The digital academy was formed in an attempt by Akron Public Schools to compete with similar online charter schools. It runs on about $3.5 million state-allocated dollars a year and returns all profits back to the district, which amounts to about $700,000 a year, Executive Director Neil Quirk said.

The Akron Digital Academy is the only school in Ohio considered an online institution that requires students to attend twice-weekly workshops for instruction. It has about 600 students, 100 of whom are in elementary levels.

The Classroom sets up four conferences a year all around the state so students can have a chance to meet with their teachers, Wilson said. State law requires face-to-face or telephone interaction between teachers and students. The Classroom's students communicate with their teachers mainly through e-mail and telephone.

"We feel teachers and students actually have a more open line of communication here than in a traditional classroom," Wilson said. "It sounds counter-intuitive coming from an online school, but kids who wouldn't normally raise their hands in a classroom of 30 students can just shoot their teacher an e-mail if they have a question."

Marilyn Keith, Akron Digital Academy's elementary education director, agrees communication is one of the benefits of an online education. The digital elementary school is in its second year. Grades 6-12 have been online for five years.

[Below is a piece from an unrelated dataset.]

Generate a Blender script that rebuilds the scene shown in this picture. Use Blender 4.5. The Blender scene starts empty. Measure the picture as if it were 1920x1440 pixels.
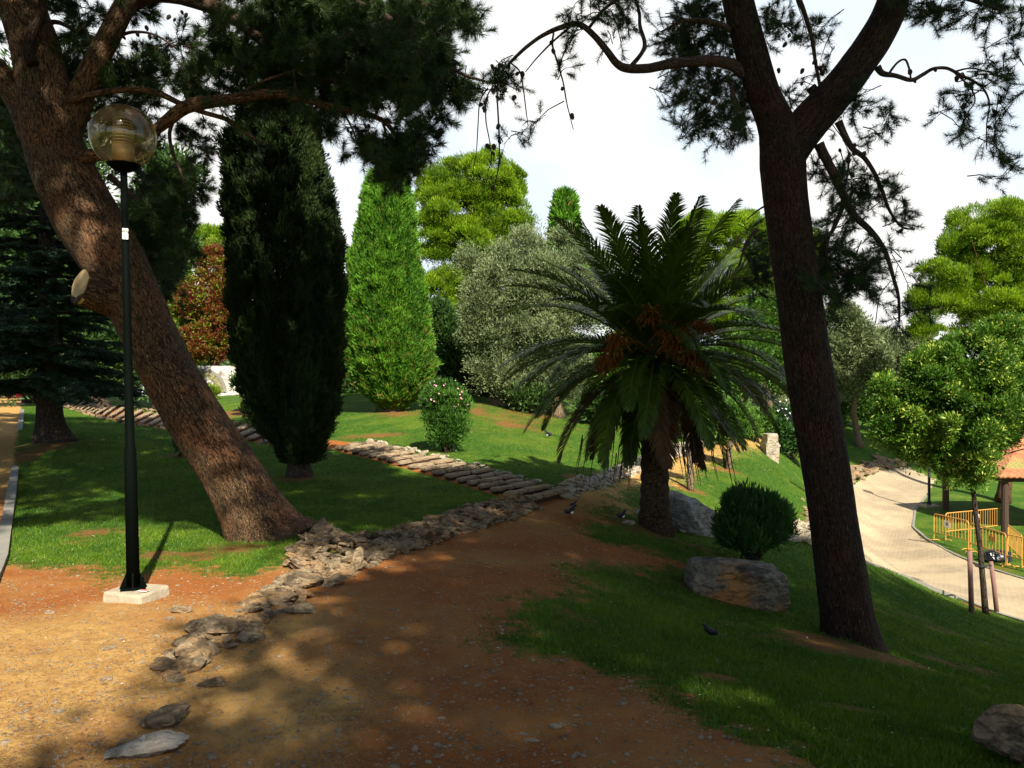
import bpy, math, random
import numpy as np
from mathutils import Vector, Matrix
random.seed(7); R = np.random.default_rng(11)
PI = math.pi
S = bpy.context.scene
COL = S.collection

# ------------------------------------------------------------------ camera
EYE = 1.6; FPX = 1500.0; HOR = 740.0
cam_d = bpy.data.cameras.new("camera"); cam = bpy.data.objects.new("camera", cam_d); COL.objects.link(cam)
cam.location = (0, 0, EYE); cam.rotation_euler = (PI/2, 0, 0)
cam_d.sensor_width = 36; cam_d.lens = 36*FPX/1920; cam_d.shift_y = (HOR-720)/1920
cam_d.clip_start = .05; cam_d.clip_end = 2000
S.camera = cam
# ------------------------------------------------------------------ sun and sky
SUN_EL = math.radians(42); SUN_AZ = math.atan2(.30, -.954)      # direction TOWARDS the sun, x = sin, y = cos
sdir = np.array([math.sin(SUN_AZ)*math.cos(SUN_EL), math.cos(SUN_AZ)*math.cos(SUN_EL), math.sin(SUN_EL)])
sl = bpy.data.lights.new("sun", 'SUN'); so = bpy.data.objects.new("sun", sl); COL.objects.link(so)
sl.energy = 5.0; sl.angle = math.radians(.55); sl.color = (1, .93, .78)
so.rotation_euler = Vector(sdir).to_track_quat('Z', 'Y').to_euler()
W = bpy.data.worlds.new("World"); S.world = W; W.use_nodes = True
nt = W.node_tree; nt.nodes.clear(); N = nt.nodes.new; Lk = nt.links.new
out = N('ShaderNodeOutputWorld'); mx = N('ShaderNodeMixShader')
b1 = N('ShaderNodeBackground'); b1.inputs[1].default_value = .07
b2 = N('ShaderNodeBackground'); b2.inputs[1].default_value = .52
sky = N('ShaderNodeTexSky'); sky.sky_type = 'NISHITA'; sky.sun_disc = False
sky.sun_elevation = SUN_EL; sky.sun_rotation = SUN_AZ
tc = N('ShaderNodeTexCoord'); sx = N('ShaderNodeSeparateXYZ'); nz = N('ShaderNodeTexNoise')
nz.inputs['Scale'].default_value = 2.2; nz.inputs['Detail'].default_value = 6
# bank of bright cloud to the north (in front), breaking into blue overhead and behind
mp = N('ShaderNodeMapRange'); mp.inputs[1].default_value = .62; mp.inputs[2].default_value = 1.0; mp.interpolation_type = 'SMOOTHSTEP'
ad = N('ShaderNodeMath'); ad.operation = 'MULTIPLY_ADD'; ad.inputs[1].default_value = .45
Lk(tc.outputs['Generated'], sx.inputs[0]); Lk(tc.outputs['Generated'], nz.inputs['Vector'])
Lk(nz.outputs['Fac'], ad.inputs[0])
nz2 = N('ShaderNodeTexNoise'); nz2.inputs['Scale'].default_value = 3.1; nz2.inputs['Detail'].default_value = 5; Lk(tc.outputs['Generated'], nz2.inputs['Vector'])
cr_ = N('ShaderNodeValToRGB'); cr_.color_ramp.elements[0].position = .42; cr_.color_ramp.elements[0].color = (.78,.88,.96,1); cr_.color_ramp.elements[1].position = .56; cr_.color_ramp.elements[1].color = (1,.985,.955,1)
Lk(nz2.outputs['Fac'], cr_.inputs[0]); Lk(cr_.outputs[0], b2.inputs[0])
Lk(sx.outputs[1], ad.inputs[2]); Lk(ad.outputs[0], mp.inputs[0])
Lk(sky.outputs[0], b1.inputs[0]); Lk(mp.outputs[0], mx.inputs[0]); Lk(b1.outputs[0], mx.inputs[1]); Lk(b2.outputs[0], mx.inputs[2])
Lk(mx.outputs[0], out.inputs[0])
S.view_settings.view_transform = 'Standard'; S.view_settings.look = 'None'
S.view_settings.exposure = 1.18; S.view_settings.gamma = 1
cy = S.cycles; cy.max_bounces = 5; cy.diffuse_bounces = 3; cy.glossy_bounces = 2; cy.transmission_bounces = 5; cy.transparent_max_bounces = 6
cy.use_denoising = True; cy.caustics_reflective = False; cy.caustics_refractive = False

# ------------------------------------------------------------------ object helpers
def link(o, parent=None):
    COL.objects.link(o)
    if parent is not None: o.parent = parent
    return o
def tag(o, label=None, cat=None, group=None, kind=None):
    if label: o['label'] = label
    if cat: o['category'] = cat
    if group: o['group'] = group
    if kind: o['kind'] = kind
    return o
def empty(name, loc=(0, 0, 0)):
    o = bpy.data.objects.new(name, None); o.location = loc; o.empty_display_size = .2
    return link(o)
def mesh_np(name, V, F, mat, parent=None, smooth=False, attrs=None):
    """V (n,3) WORLD coords; F one (m,k) array or a list of them. A parent's location is subtracted."""
    V = np.asarray(V, dtype=np.float64)
    if parent is not None:
        p = parent
        while p is not None: V = V-np.array(p.location); p = p.parent
    if not isinstance(F, list): F = [F]
    F = [np.asarray(f, dtype=np.int32) for f in F if len(f)]
    me = bpy.data.meshes.new(name)
    me.vertices.add(len(V)); me.vertices.foreach_set('co', V.astype(np.float32).ravel())
    tot = np.concatenate([np.full(len(f), f.shape[1], np.int32) for f in F])
    loops = np.concatenate([f.ravel() for f in F])
    st = np.concatenate([[0], np.cumsum(tot)[:-1]]).astype(np.int32)
    me.loops.add(len(loops)); me.loops.foreach_set('vertex_index', loops.astype(np.int32))
    me.polygons.add(len(tot)); me.polygons.foreach_set('loop_start', st); me.polygons.foreach_set('loop_total', tot)
    me.polygons.foreach_set('use_smooth', np.full(len(tot), bool(smooth)))
    me.update(calc_edges=True)
    for k, a in (attrs or {}).items():
        a = np.asarray(a, dtype=np.float32)
        if a.ndim == 1:
            at = me.attributes.new(k, 'FLOAT', 'POINT'); at.data.foreach_set('value', a)
        else:
            at = me.attributes.new(k, 'FLOAT_VECTOR', 'POINT'); at.data.foreach_set('vector', a.ravel())
    me.materials.append(mat)
    o = bpy.data.objects.new(name, me)
    return link(o, parent)
class MB:
    """collects pieces for ONE mesh"""
    def __init__(s): s.V = []; s.F = {}; s.A = {}; s.n = 0
    def add(s, V, F, **attrs):
        V = np.asarray(V, float)
        if not isinstance(F, list): F = [F]
        for f in F:
            f = np.asarray(f)
            if len(f): s.F.setdefault(f.shape[1], []).append(f+s.n)
        s.V.append(V); s.n += len(V)
        for k, a in attrs.items():
            s.A.setdefault(k, []).append(np.asarray(a, float))
        return s
    def build(s, name, mat, parent=None, smooth=False):
        return mesh_np(name, np.concatenate(s.V), [np.concatenate(f) for f in s.F.values()], mat, parent, smooth,
                       {k: np.concatenate(a) for k, a in s.A.items() if sum(len(x) for x in a) == s.n})
def unit(v): return v/np.maximum(np.linalg.norm(v, axis=-1, keepdims=True), 1e-9)
def P(px, py, D): return np.array([(px-960)/FPX*D, D, EYE-(py-HOR)/FPX*D])
def hsh(i, j, k, seed):
    with np.errstate(over='ignore'):
        h = (i.astype(np.uint64)*np.uint64(73856093)) ^ (j.astype(np.uint64)*np.uint64(19349663)) ^ (k.astype(np.uint64)*np.uint64(83492791)) ^ np.uint64(seed*2654435761 % 2**32)
        h = (h ^ (h >> np.uint64(13)))*np.uint64(1274126177); h = h ^ (h >> np.uint64(16))
    return (h & np.uint64(0xFFFFFF)).astype(np.float64)/0xFFFFFF
def vnoise(Pn, seed=0):
    Pn = np.asarray(Pn, float)+1000.0
    if Pn.shape[1] == 2: Pn = np.c_[Pn, np.full(len(Pn), .5)]
    i = np.floor(Pn).astype(np.int64); f = Pn-i; f = f*f*(3-2*f); r = 0
    for a in (0, 1):
        for b in (0, 1):
            for c in (0, 1):
                w = (f[:, 0] if a else 1-f[:, 0])*(f[:, 1] if b else 1-f[:, 1])*(f[:, 2] if c else 1-f[:, 2])
                r = r+w*hsh(i[:, 0]+a, i[:, 1]+b, i[:, 2]+c, seed)
    return r
def fbm(Pn, sc, octv=4, seed=0):
    Pn = np.asarray(Pn, float); r = 0; a = .5; t = 0
    for o in range(octv):
        r = r+a*vnoise(Pn*sc, seed+o); t += a; sc *= 2.03; a *= .5
    return r/t

# ------------------------------------------------------------------ terrain
ctrl = [ # px, py, depth
 (960,1440,3.43),(200,1440,3.43),(-300,1440,3.4),(1500,1440,3.5),(1900,1440,3.95),(2300,1440,4.6),
 (248,1130,6.15),(600,1150,5.85),(1000,1150,5.85),(1320,1195,6.35),(1595,1203,7.1),(1050,1080,7.05),(-100,1120,6.3),
 (660,1075,7.2),(560,1040,8.0),(600,990,9.1),(850,1005,9.1),(1395,1140,8.3),(1410,1055,10.5),(1228,995,13.0),(1330,1000,13.2),
 (1500,1015,15.5),(1750,1250,7.6),(1900,1300,6.6),(1800,1190,12.2),(2200,1300,9.5),
 (1920,1162,18.5),(1800,1120,20.5),(1700,1080,22.9),(1630,1055,24.8),(1600,1000,30),(1920,1085,22.6),(1815,1037,26.3),(1750,1015,28.4),(1620,930,38),
 (2300,1200,17),(2300,1040,26),(1680,893,43),(1590,890,42),(1720,950,36),(1780,950,35),(1880,1000,31),(1960,990,32),
 (1600,812,48),(1620,850,45),(1500,850,31),(1480,900,21),(1535,940,20),(1443,858,26),(1366,878,20.5),(1294,918,16.5),
 (1300,862,21),(1390,832,26),(1150,925,13.0),(1430,812,32),
 (830,848,17),(735,772,24),(700,792,22),(1040,790,26),(950,760,28),(1000,850,18),(1080,910,14.2),(900,730,35),(620,735,34),(440,732,44),
 (1050,940,11.9),(850,890,14.6),(640,842,18.5),(470,815,22),(280,788,26.5),(110,757,34),
 (560,897,14),(490,1003,9.2),(700,985,9.7),(900,945,11.2),(300,950,10.8),(95,828,17),(40,760,31),(20,741,50),(0,900,14),(0,1060,7.5),(-200,900,14),(-300,760,40),
]
cw = [tuple(P(*c)) for c in ctrl]
cw += [(-6,0,.05),(0,0,0),(0,-8,.1),(-10,-10,.3),(8,-8,-.8),(5,0,-.5),(-15,8,.6),(-30,20,1.5),(15,5,-3.3),(25,10,-4),(-70,60,1.5),(-20,70,1.2),(-30,66,.9),(0,60,1.6),(0,90,1.5),(20,60,.2),(35,60,-1.5),(45,40,-3.4),(40,90,0),(90,90,-2),(-90,0,1),(90,0,-5),(0,-60,0),(-60,120,1.5),(60,140,0)]
cw = np.array(cw); cxy = cw[:, :2]
def _phi(r2): return np.where(r2 > 1e-12, .5*r2*np.log(np.maximum(r2, 1e-12)), 0)
def _warp(xy):
    r = np.linalg.norm(xy, axis=1, keepdims=True); return xy/np.maximum(r, 1e-6)*np.log1p(r/6.0)*3
cq = _warp(cxy); n_ = len(cq)
K = _phi(((cq[:, None]-cq[None])**2).sum(-1))+np.eye(n_)*.02
Pm = np.c_[np.ones(n_), cq]; A = np.zeros((n_+3, n_+3)); A[:n_, :n_] = K; A[:n_, n_:] = Pm; A[n_:, :n_] = Pm.T
wts = np.linalg.solve(A, np.r_[cw[:, 2], 0, 0, 0])
def hgt(x, y):
    x = np.atleast_1d(np.asarray(x, float)); y = np.atleast_1d(np.asarray(y, float))
    xy = np.c_[x.ravel(), y.ravel()]; r = np.linalg.norm(xy, axis=1)
    k = np.minimum(1, 110/np.maximum(r, 1e-6)); xy2 = xy*k[:, None]; o = np.empty(len(xy))
    for i in range(0, len(xy), 20000):
        q = _warp(xy2[i:i+20000])
        o[i:i+20000] = _phi(((q[:, None]-cq[None])**2).sum(-1))@wts[:n_]+np.c_[np.ones(len(q)), q]@wts[n_:]
    o += (fbm(xy, 1.1, 3, 5)-.5)*.045*np.clip(r/4, .4, 1)
    return o.reshape(x.shape)
def H1(x, y): return float(hgt(x, y)[0])
_DD = np.exp(np.linspace(math.log(2.2), math.log(110), 700))
def G(px, py, lo=2.2):
    """where the sight line through a picture point meets the ground"""
    D = _DD[_DD >= lo]; x = (px-960)/FPX*D; z = EYE-(py-HOR)/FPX*D; d = z-hgt(x, D)
    s = np.where(d <= 0)[0]
    if len(s) == 0: i = len(D)-1; Dm = D[i]
    elif s[0] == 0: Dm = D[0]
    else:
        i = s[0]; Dm = D[i-1]+(D[i]-D[i-1])*d[i-1]/(d[i-1]-d[i])
    xm = (px-960)/FPX*Dm
    return np.array([xm, Dm, H1(xm, Dm)])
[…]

"After being in a traditional classroom for 20 years, I would have to say we have better communication with parents here than in a regular school," Keith said. "It's not like we waited until midterm to tell parents that their child is behind. They know everyday."

The digital academy provides orientation and online safety courses before starting state-approved curriculum. The Classroom and Akron Digital Academy use their funds from the state to provide a computer, scanner and Internet connection to all students.

Both schools also have tech-help hotlines. If Classroom students have trouble with a machine, a delivery service takes the computer and ships them a new one within 24 hours, Wilson said.